MERIAM Si Jagur menjadi salah satu ikon dari Kota Tua Jakarta. Meriam itu dibuat oleh seorang master pengecor senjata Portugis bernama Manuel Tavares Bocarro di Makau dengan melebur 16 meriam kecil. Mulanya meriam tersebut dipersembahkan dan ditempatkan di benteng St. Jago de Barra di Makau hingga kemudian dibawa ke Malaka. Setelah VOC menguasai Malaka, meriam Si Jagur dibawa ke Batavia pada 1641 dan ditempatkan di Kasteel Batavia untuk menjaga pelabuhan dan kota.
Dalam Jaarboek van Batavia en omstreken 1927 yang disusun oleh J. J. de Vries disebutkan bahwa meriam yang juga disebut dengan nama Kiai Setomi ini dianggap sebagai meriam keramat oleh masyarakat setempat karena memiliki kekuatan ajaib. “Para wanita khususnya sering datang ke sini untuk melakukan persembahan dan berpendapat bahwa kesuburan akan diberikan kepada mereka jika mereka duduk di atas Meriam,” tulis de Vries.

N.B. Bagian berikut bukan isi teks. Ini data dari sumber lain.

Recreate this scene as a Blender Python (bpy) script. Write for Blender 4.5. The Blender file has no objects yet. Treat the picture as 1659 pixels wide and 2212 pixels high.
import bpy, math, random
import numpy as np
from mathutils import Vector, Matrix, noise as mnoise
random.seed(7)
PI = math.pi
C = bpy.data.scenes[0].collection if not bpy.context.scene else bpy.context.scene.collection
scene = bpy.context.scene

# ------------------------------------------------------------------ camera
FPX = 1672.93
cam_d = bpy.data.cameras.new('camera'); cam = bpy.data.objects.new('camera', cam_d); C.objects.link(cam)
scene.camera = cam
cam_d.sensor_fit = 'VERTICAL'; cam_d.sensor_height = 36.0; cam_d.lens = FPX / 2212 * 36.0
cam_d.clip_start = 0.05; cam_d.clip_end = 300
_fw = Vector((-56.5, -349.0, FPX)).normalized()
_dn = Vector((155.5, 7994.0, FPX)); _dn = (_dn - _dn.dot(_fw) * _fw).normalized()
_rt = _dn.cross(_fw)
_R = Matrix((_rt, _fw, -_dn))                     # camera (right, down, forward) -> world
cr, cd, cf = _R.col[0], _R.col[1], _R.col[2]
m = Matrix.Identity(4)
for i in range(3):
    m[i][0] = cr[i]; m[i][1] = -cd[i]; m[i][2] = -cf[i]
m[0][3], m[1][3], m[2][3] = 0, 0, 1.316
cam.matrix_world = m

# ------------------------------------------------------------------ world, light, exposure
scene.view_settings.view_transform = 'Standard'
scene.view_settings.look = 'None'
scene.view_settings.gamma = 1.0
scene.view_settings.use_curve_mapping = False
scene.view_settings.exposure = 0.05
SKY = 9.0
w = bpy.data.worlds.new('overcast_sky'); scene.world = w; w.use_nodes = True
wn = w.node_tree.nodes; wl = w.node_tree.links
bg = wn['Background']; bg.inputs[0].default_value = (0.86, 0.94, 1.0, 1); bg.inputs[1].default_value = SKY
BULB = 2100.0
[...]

Sejumlah penduduk juga meyakini jika mereka membuat permohonan saat mengunjungi meriam Si Jagur, maka permohonannya berpeluang besar terkabul. Tak hanya itu, meriam ini juga dianggap memiliki kemampuan untuk membongkar kejahatan yang dilakukan seseorang. Konon kabarnya, para penjahat tak berani menyangkal kesalahan mereka ketika mereka diancam dengan pengambilan sumpah pada benda yang dianggap sakral ini.
Baca juga:
Meriam Si Jagur disebut memiliki kembaran yang berada di Banten. Sebagian masyarakat di masa lalu percaya bahwa kekuasaan Belanda di Jawa akan berakhir bila kedua meriam tersebut dipertemukan.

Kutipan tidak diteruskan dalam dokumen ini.